Students’ performance is assessed at each stage in the task (Kennedy et al., 2016). In NEURONE, students complete an assignment involving online inquiry connected with a controversial issue by searching for information in a closed simulated Web environment. As in the ORCA, performance is assessed at each stage of the task (Sormunen et al., 2017).

The performance tests in the present study were two researcher-produced instruments that focused on learning outcomes from Web searching, critical evaluation of sources, and argumentative use of Web information.

5.5.4.1 Pre- and post-intervention tests

The pre- and post-tests were designed especially for this study. The tests are provided in Appendix 4. Applying the principles of integrated performance tests, these covered four dimensions of competence: 1) search-planning and query-formulation skills, 2) search-performance skills, 3) skills in critical evaluation, and 4) argumentation skills. The pre- and post-test were structured similarly but differed in theme, to avoid confounding by memorisation. In the first test, the students were asked to find an answer to the following question: ‘Can a shopkeeper refuse to sell energy drinks to schoolchildren? For the second test, the question was this: ‘In which school subjects might computer gaming have positive effects?’ The students performed the test’s assignment online but wrote the answers on paper. Neither task was a simple fact-finding problem; they both required seeking and interpreting information. However, both were formulated such that it was possible to find straightforward, justified answers.

Before beginning their search for information, the students were asked to devise various search terms. Next, they were allowed to use laptops and perform their searches, aided by online search engines. Each student was required to write down the search terms used, identify two of the best sources found, and explain the choices. Finally, the students were asked for a well-justified answer to the question.

The search plans, queries, sources and accompanying justification, and ultimate answers were assessed and scored.

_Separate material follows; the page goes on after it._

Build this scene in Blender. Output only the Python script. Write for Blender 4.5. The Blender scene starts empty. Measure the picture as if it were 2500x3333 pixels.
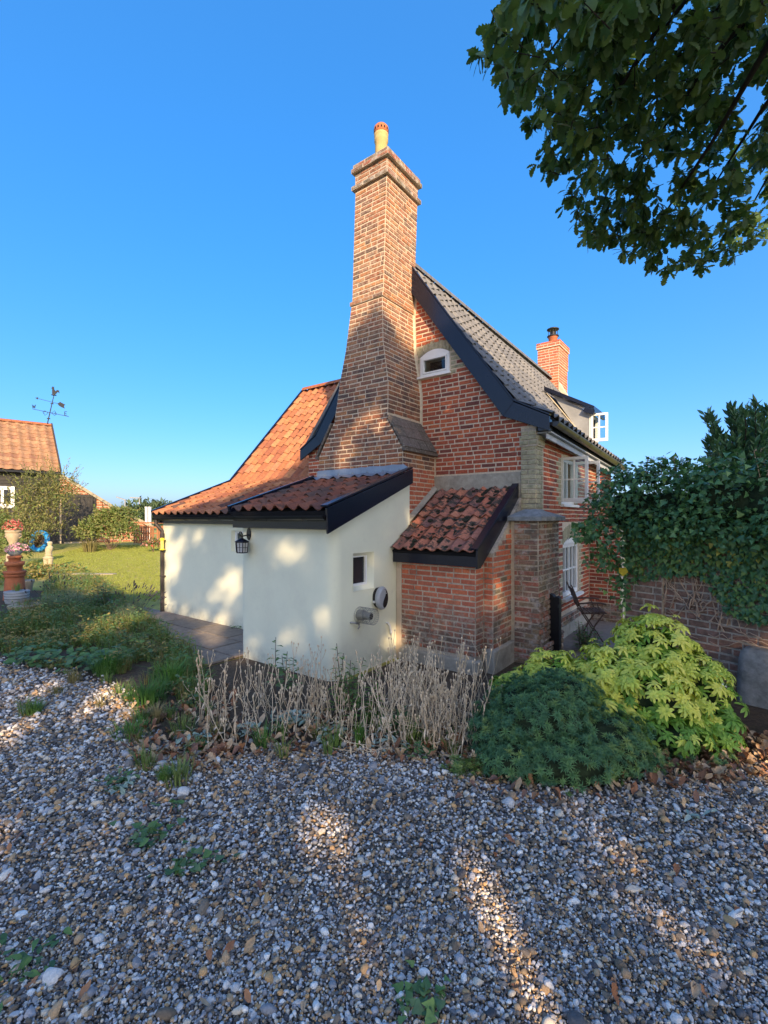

5.5.4.2 The delayed post-intervention test

In the test used in the pre–post assessment, the searches’ success dictated the performance scores to a considerable degree. Without relevant search results, achieving high scores for one’s evaluation and use of sources is not easy. To prevent this issue from cropping up in the follow-up phase too, the simulated online environment NEURONE (see https://www.neurone.info; see also González-Ibáñez, Gacitúa, Sormunen, & Kiili, 2017) was used. This provides a fully controlled system simulating a Web-based learning and search environment. Most importantly, the workflow structure affords independent assessment of performance for each subtask: search, evaluation, and use. Any student who has failed or underperformed in the first subtask is provided with the relevant sources before the evaluation subtask. This guarantees that all students are equally likely to succeed in the evaluation and information-use subtasks, without knock-on effects, and that the test scores are comparable within each of the subtasks.

The task in the NEURONE follow-up was to compose an article titled

‘Computer Gaming Has Both Advantages and Disadvantages’ for a hypothetical school magazine. The students began by searching for three relevant sources.

Sources in hand, they then evaluated the credibility of each. Finally, the students were asked to write the article, making it at least 50 words long. The queries, the searches’ effectiveness, students’ evaluation of sources, and the information use all were assessed and scored.